Prius V gives me hope. Finally, Toyota has a taken hybrid technology and turned it into something useful. It escapes the image issues of being a people mover because it’s clearly an other-worldly Prius. So it’s socially acceptable – celebrated, even.
It can be a seven-seater or a five-seat wagon with a massive boot. The seven seats are all fixed. But the chairs in the front two rows slide individually and the ones in rows two and three can be folded to give a flat loadspace.
I might not have thought a lot about all of this had I not required transport for a desktop computer and a box of umbrellas. But the newfound practicality of the V makes the standard Prius seem useless and wasteful. In that car, a massive block of nickel-metal hydride batteries occupies valuable cabin and cargo space. It adds weight and undermines any sense of dynamic purpose.
In the Prius V, the batteries are new-tech lithium-ion as in a laptop or cellphone. They are more powerful and therefore smaller and lighter. In the V, those batteries are cleverly packed under the centre console, between the driver and front passenger, allowing the platform to be truly versatile. The V is much more than simply a larger Prius: it’s progress.
Power failures
The Prius V does not tick every box. It’s expensive: even the cheapest version is over $50,000. The cabin is made of poorer-quality materials than the Prius hatchback, there is less storage space up front because of the position of those batteries and the petrol engine is noisy under load. The doors do not thunk shut. They clink.

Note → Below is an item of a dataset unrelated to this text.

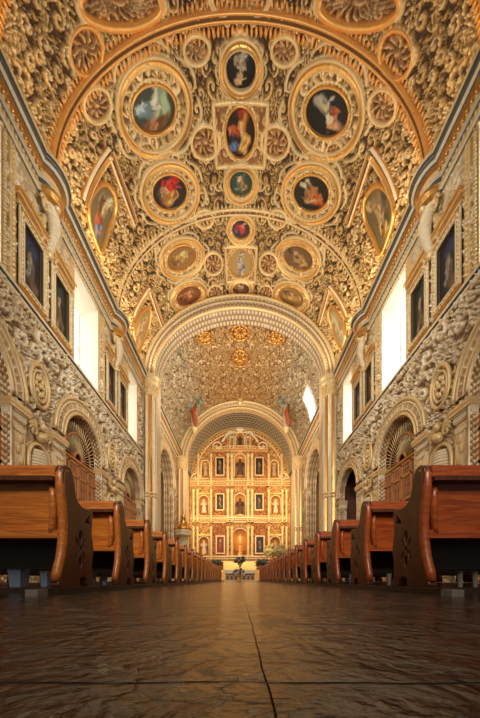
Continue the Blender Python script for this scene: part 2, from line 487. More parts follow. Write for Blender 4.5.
def affine(P):
    c = P.mean(0); n = len(P); a = 2 * PI * np.arange(n) / n
    A = np.stack([(P * np.cos(a)[:, None]).sum(0) * 2 / n, (P * np.sin(a)[:, None]).sum(0) * 2 / n], 1)
    return c, A, np.linalg.inv(A)
# unpainted carved roundels on the vault: (x, y, rx, ry)
ROUND = [(196, 47, 13, 15), (285, 48, 13, 15), (205, 140, 14, 17), (276, 140, 14, 17), (95, 103, 14, 18), (385, 105, 14, 18),
         (83, 48, 17, 25), (399, 52, 17, 25), (204, 217, 9, 9), (278, 217, 9, 9), (213, 262, 9, 11), (269, 262, 9, 11),
         (119, 2, 42, 24), (361, 2, 42, 24), (240, -8, 30, 26), (215, 292, 7, 8), (266, 292, 7, 8), (145, 150, 8, 9), (336, 150, 8, 9)]

TEARP = [[(97, 183), (106, 184), (113, 196), (112, 211), (106, 228), (98, 252), (90, 236), (85, 216), (87, 197)],
         [(379, 184), (389, 188), (396, 202), (397, 217), (392, 238), (384, 254), (377, 238), (368, 218), (367, 198)],
         [(146, 306), (149, 312), (147, 325), (142, 338), (136, 352), (132, 342), (131, 328), (137, 314)],
         [(333, 305), (340, 311), (346, 324), (348, 338), (344, 349), (338, 338), (333, 324), (330, 312)]]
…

Neither does the Prius V return headline-making fuel economy in actual driving but my week-long average of 5.8 litres per 100km is pretty good for a vehicle with so many seats and so much potential. Even though I am not a hybrid person, I will admit that I quite like gliding along on battery power in my weekday commute.
Driving a Prius makes you feel smug.
Driving a Prius V makes you feel smug and intelligent.